Level 3 Charging Ups And Downs
There was a flurry of activity in the US in the past two years. Tritium, an EV manufacturer from Australia, set up shop in the US two years ago to take advantage of the manufacturing incentives in the NEVI and IRA legislation. Tritium is a major supplier of the high-speed, direct-current fast chargers used to quickly recharge electric cars, vans, buses, and trucks at highway rest stops, fleet depots, and other sites, with 13,000 DC fast chargers sold in 47 countries. Despite its track record, in 2024, its US subsidiary declared insolvency.
Another company that has had an interesting experience with high-speed chargers is Ford. In late 2023, CEO Jim Farley notified all Ford dealers that they would need to install at least two Level 3 chargers in order to be qualified to sell electric cars from Ford. Some of the dealers screamed that those chargers would cost them a million dollars or more, a demonstrably false claim, but one that was enough to stir several dealers to sue the company. That spat has now settled down as the slowdown in EV sales growth has led Ford to rescind its EV charger mandate amid supposedly lower than expected EV sales volume.
What few have explored is the impact of demand charges on the cost of Level 3 chargers. Demand charges are imposed by utility companies to cover the costs of providing the electricity to power them. To arrive at a number, the utilities figure how much it will cost to provide the infrastructure — poles, wires, and transformers — necessary to ensure there will be enough electricity available to meet the highest expected use case. Whether that level is ever reached is irrelevant. In the case of those Ford dealers, the demand charges may have far exceeded the cost of the chargers themselves.
Price is not the only factor for prospective buyers of Level 3 chargers. Reliability, efficiency, and the ability to deliver consistent charging power all matter. A Kempower white paper suggested 25% of sessions fail on average, and that this number may be around 15% even for some of the best operators. EV charging software provider Monta’s CEO Casper Rasmussen highlighted error rates between 9% and 14% for the top AC and DC charger manufacturers it works with. Many issues can cause these errors, from failing hardware and charger cables, to communications between the vehicle and charger, to payment systems which can rely on malfunctioning authentication systems and internet access. Ensuring support for legacy hardware is one of the biggest challenges for charging manufacturers who would prefer to focus on shipping new product.

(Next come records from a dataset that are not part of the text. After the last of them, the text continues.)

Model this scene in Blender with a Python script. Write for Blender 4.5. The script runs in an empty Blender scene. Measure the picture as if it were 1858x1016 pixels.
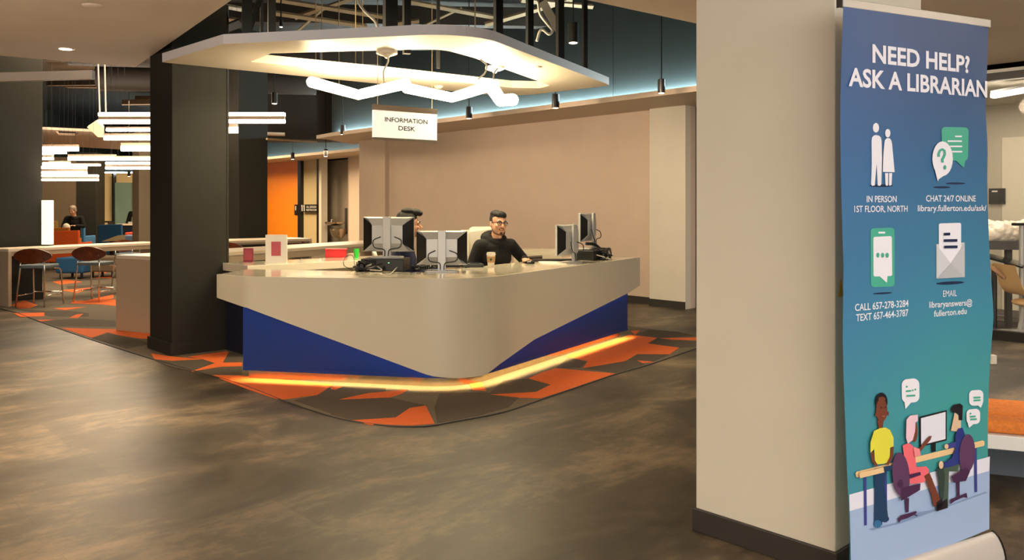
import bpy, bmesh, math, random
from math import sin, cos, pi, radians, sqrt, atan2
from mathutils import Vector, Matrix
random.seed(7)
S = bpy.context.scene
COL = S.collection
# ------------------------------------------------------------------ camera, world, light, exposure
F, HZ, CX, CH = 1500.0, 376.0, 929.0, 1.40       # focal length and horizon for the 1858x1016 frame, camera height
cam_d = bpy.data.cameras.new('camera'); cam = bpy.data.objects.new('camera', cam_d); COL.objects.link(cam)
cam.location = (0, 0, CH); cam.rotation_euler = (pi/2, 0, 0)
cam_d.sensor_width = 36; cam_d.lens = 36*F/1858; cam_d.shift_y = -(508-HZ)/1858
cam_d.clip_start = .05; cam_d.clip_end = 200
S.camera = cam
w = bpy.data.worlds.new('world'); S.world = w; w.use_nodes = True
w.node_tree.nodes['Background'].inputs[0].default_value = (1, .85, .68, 1)
w.node_tree.nodes['Background'].inputs[1].default_value = .25
S.view_settings.view_transform = 'Standard'; S.view_settings.look = 'None'
S.view_settings.exposure = 0.0; S.view_settings.gamma = 1; S.view_settings.use_curve_mapping = False
S.cycles.max_bounces = 7; S.cycles.diffuse_bounces = 4; S.cycles.glossy_bounces = 3; S.cycles.transmission_bounces = 5
S.cycles.sample_clamp_indirect = 6; S.cycles.use_denoising = True

def area(name, loc, size, power, col, rot=(0, 0, 0), sy=None, spread=None):
    d = bpy.data.lights.new(name, 'AREA'); d.energy = power; d.color = col
    d.shape = 'RECTANGLE' if sy else 'SQUARE'; d.size = size
    if sy: d.size_y = sy
    if spread: d.spread = spread
    o = bpy.data.objects.new(name, d); COL.objects.link(o); o.location = loc; o.rotation_euler = rot
    return o
def spot(name, loc, power, col, ang=80, blend=.6, rad=.05, rot=(0, 0, 0)):
    d = bpy.data.lights.new(name, 'SPOT'); d.energy = power; d.color = col
    d.spot_size = radians(ang); d.spot_blend = blend; d.shadow_soft_size = rad
    o = bpy.data.objects.new(name, d); COL.objects.link(o); o.location = loc; o.rotation_euler = rot
    return o
WARM = (1, .74, .46); NEUT = (1, .86, .70); COOL = (.80, .93, 1)
# fill lights added out of view: behind the viewer, overhead and beside the banner
area('rear_fill', (0, -6.6, 1.7), 9.0, 420, (1, .96, .88), rot=(radians(90), 0, 0), sy=2.6)
area('overhead_fill', (1.4, -.6, 2.86), 2.4, 60, (1, .92, .84), sy=1.4)
area('banner_side_fill', (3.9, -1.2, 2.5), 1.6, 80, (.95, .97, 1), rot=(radians(62), 0, radians(28)))
# upward fill lights added out of frame to brighten the ceiling
for x, y, p in ((-5.6, 3.2, 290), (-3.6, 1.4, 190), (.8, -1.5, 110), (5.0, 2.4, 120)):
    area('ceiling_fill', (x, y, 2.2), 1.2, p, (1, .82, .64), rot=(pi, 0, 0))
d_ = Vector((.45, 7.4, .55))-Vector((1.9, 5.0, 2.86)); spot('desk_front_spot', (1.9, 5.0, 2.86), 110, (1, .80, .56), 42, 1, .05, rot=tuple(d_.to_track_quat('-Z', 'Y').to_euler()))
area('right_room_light', (6.5, 6.0, 2.84), 1.8, 90, (1, .86, .70))
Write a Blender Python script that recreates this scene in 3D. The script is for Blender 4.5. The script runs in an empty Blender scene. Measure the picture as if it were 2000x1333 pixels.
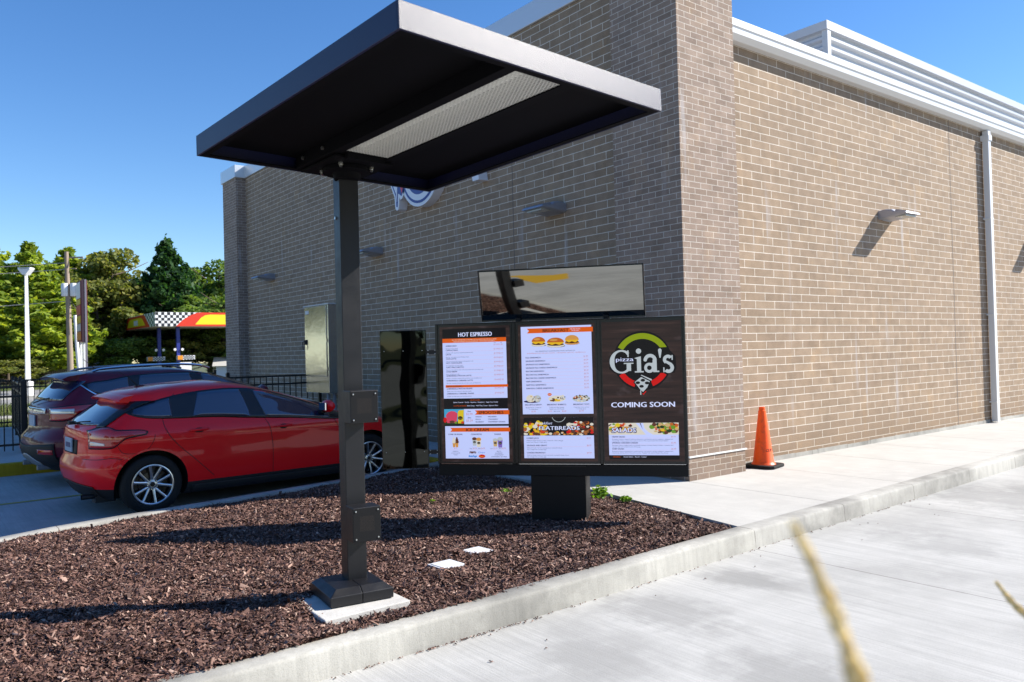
import bpy, math, random
import numpy as np
from mathutils import Vector, Matrix

random.seed(7); RNG = np.random.default_rng(11)
sc = bpy.context.scene
COL = sc.collection
rad = math.radians

# ------------------------------------------------------------------ camera, world, sun
cam_d = bpy.data.cameras.new('camera'); cam = bpy.data.objects.new('camera', cam_d); COL.objects.link(cam)
Rm = Matrix(((0.78864436, 0.01180067, -0.61473638),
             (-0.61430167, -0.02707911, -0.78860648),
             (-0.02595260, 0.99956364, -0.01410661)))
cam.matrix_world = Matrix.Translation((0, 0, 1.465)) @ Rm.to_4x4()
cam_d.sensor_width = 36; cam_d.lens = 28.0; cam_d.clip_start = 0.05; cam_d.clip_end = 2000
cam_d.dof.use_dof = True; cam_d.dof.focus_distance = 7.2; cam_d.dof.aperture_fstop = 4.2
sc.camera = cam
SUN_AZ, SUN_EL = 28.3, 34.8        # sun stands towards +x, 28 degrees round to -y
sdir = Vector((math.cos(rad(SUN_AZ)) * math.cos(rad(SUN_EL)), -math.sin(rad(SUN_AZ)) * math.cos(rad(SUN_EL)), math.sin(rad(SUN_EL))))
w = bpy.data.worlds.new('World'); sc.world = w; w.use_nodes = True
wn = w.node_tree.nodes; wl = w.node_tree.links
sky = wn.new('ShaderNodeTexSky'); sky.sky_type = 'NISHITA'; sky.sun_disc = False
sky.sun_elevation = rad(SUN_EL); sky.sun_rotation = math.atan2(sdir.x, sdir.y)
sky.altitude = 200; sky.air_density = 1.0; sky.dust_density = 0.15; sky.ozone_density = 3.0
hs = wn.new('ShaderNodeHueSaturation'); hs.inputs['Saturation'].default_value = 1.25; hs.inputs['Hue'].default_value = 0.507
wl.new(sky.outputs[0], hs.inputs['Color']); wl.new(hs.outputs[0], wn['Background'].inputs[0]); wn['Background'].inputs[1].default_value = 0.100
sd = bpy.data.lights.new('sun', 'SUN'); sd.energy = 5.0; sd.angle = rad(0.55); sd.color = (1.0, 0.95, 0.87)
so = bpy.data.objects.new('sun', sd); COL.objects.link(so); so.rotation_euler = sdir.to_track_quat('Z', 'Y').to_euler()
so.location = sdir * 30
sc.view_settings.view_transform = 'Standard'; sc.view_settings.look = 'None'
sc.view_settings.exposure = 0.95; sc.view_settings.gamma = 1.0

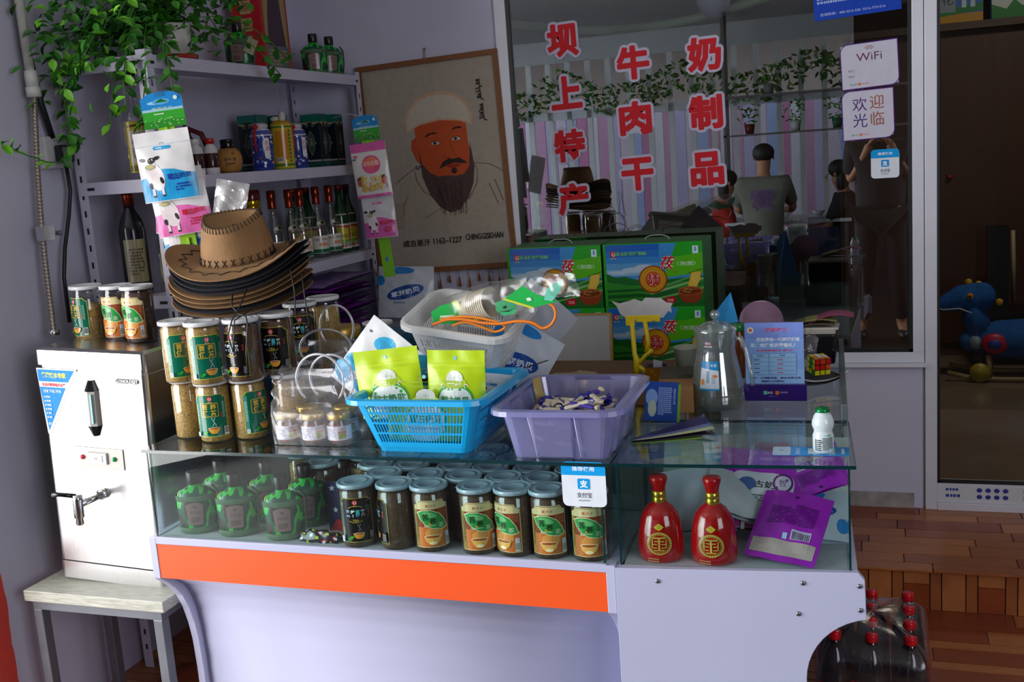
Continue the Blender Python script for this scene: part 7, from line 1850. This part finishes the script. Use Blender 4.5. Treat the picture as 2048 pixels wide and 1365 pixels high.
# ================================================================== WINDOW LETTERING AND SIGNS
YG = 3.8755
def sign_char(ch, x, z, s, rot=0.0):
    a = Art(); a.fat(ch, 0, 0, s * .86, '#b9b6cc', .0125, 12, rot=rot); a.fat(ch, 0, 0, s * .86, '#c4121f', .0034, 8, rot=rot, bold=.02)
    w = MB(); a.onto(w, on_y(0, 0, 0), lift=.0005); o = w.build('sign_character', None, VM, loc=(x, YG, z))
    return o
def zc(l): return l
for ch, x, z, lb in (('坝', -1.089, 1.905, 'red vinyl character at the top of the left column on the window'), ('上', -1.087, 1.715, 'red vinyl character, second of the left column on the window'),
                     ('特', -1.086, 1.520, 'red vinyl character, third of the left column on the window'), ('产', -1.084, 1.320, 'red vinyl character at the bottom of the left column on the window'),
                     ('牛', -.829, 1.800, 'red vinyl character at the top of the middle column on the window'), ('肉', -.830, 1.602, 'red vinyl character in the middle of the middle column on the window'), ('干', -.832, 1.398, 'red vinyl character at the bottom of the middle column on the window'),
                     ('奶', -.571, 1.805, 'red vinyl character at the top of the right column on the window'), ('制', -.573, 1.602, 'red vinyl character in the middle of the right column on the window'), ('品', -.576, 1.402, 'red vinyl character at the bottom of the right column on the window')):
    o = sign_char(ch, x, z, .133, math.radians(1.5)); tag(o, lb, 'window lettering', 'red window characters')
def leafsign(w_, h_, r):
    def shp(i):
        p = []
        for (cx_, cz_, a0, rr_) in ((w_ / 2 - r, -h_ / 2 + r, -90, r), (w_ / 2, h_ / 2, 0, 0), (-w_ / 2 + r, h_ / 2 - r, 90, r), (-w_ / 2, -h_ / 2, 180, 0)):
            if rr_ == 0: p.append((cx_ - i * (1 if cx_ > 0 else -1), cz_ - i * (1 if cz_ > 0 else -1)))
            else:
                for k in range(6): a_ = math.radians(a0 + 90 * k / 5); p.append((cx_ + (r - i) * cos(a_), cz_ + (r - i) * sin(a_)))
        return p
    a = Art(); a.poly(shp(0), '#5a2c86'); a.poly(shp(.003), '#cfccdc'); return a
a = leafsign(.187, .152, .028)
a.text('WiFi', 0.0, .028, .026, '#6a3a58', w=.082, bold=.0); 
for k, r_ in enumerate((.010, .016)): a.ring(.002, .045, r_, r_ + .0022, '#9a5a48', 14, .6, 2.5)
a.text('账号：', -.058, -.014, .007, '#8a8098', w=.022); a.text('密码：', -.058, -.033, .007, '#8a8098', w=.022)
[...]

The industry is evolving fast, and its many stakeholders are coming together to solve issues. Charging operator EVgo said its “one and done” charger success rate had risen to 95% in its presentation of third quarter results. In addition to improving reliability, efficiency is important for the next generation of chargers. Electricity costs can far exceed hardware costs in the lifetime of a fast-charging hub. Ensuring the charge rate is clearly advertised to consumers is also important. Many EV drivers pull into a charger only to discover they’re getting much lower power than anticipated, and therefore have to wait much longer to charge. This can be due to vehicle and battery limitations, but power sharing across chargers is also common. This is a problem all of the industry will need to solve together if the EV revolution is to move forward as incentives and tax credits are removed under the current administration.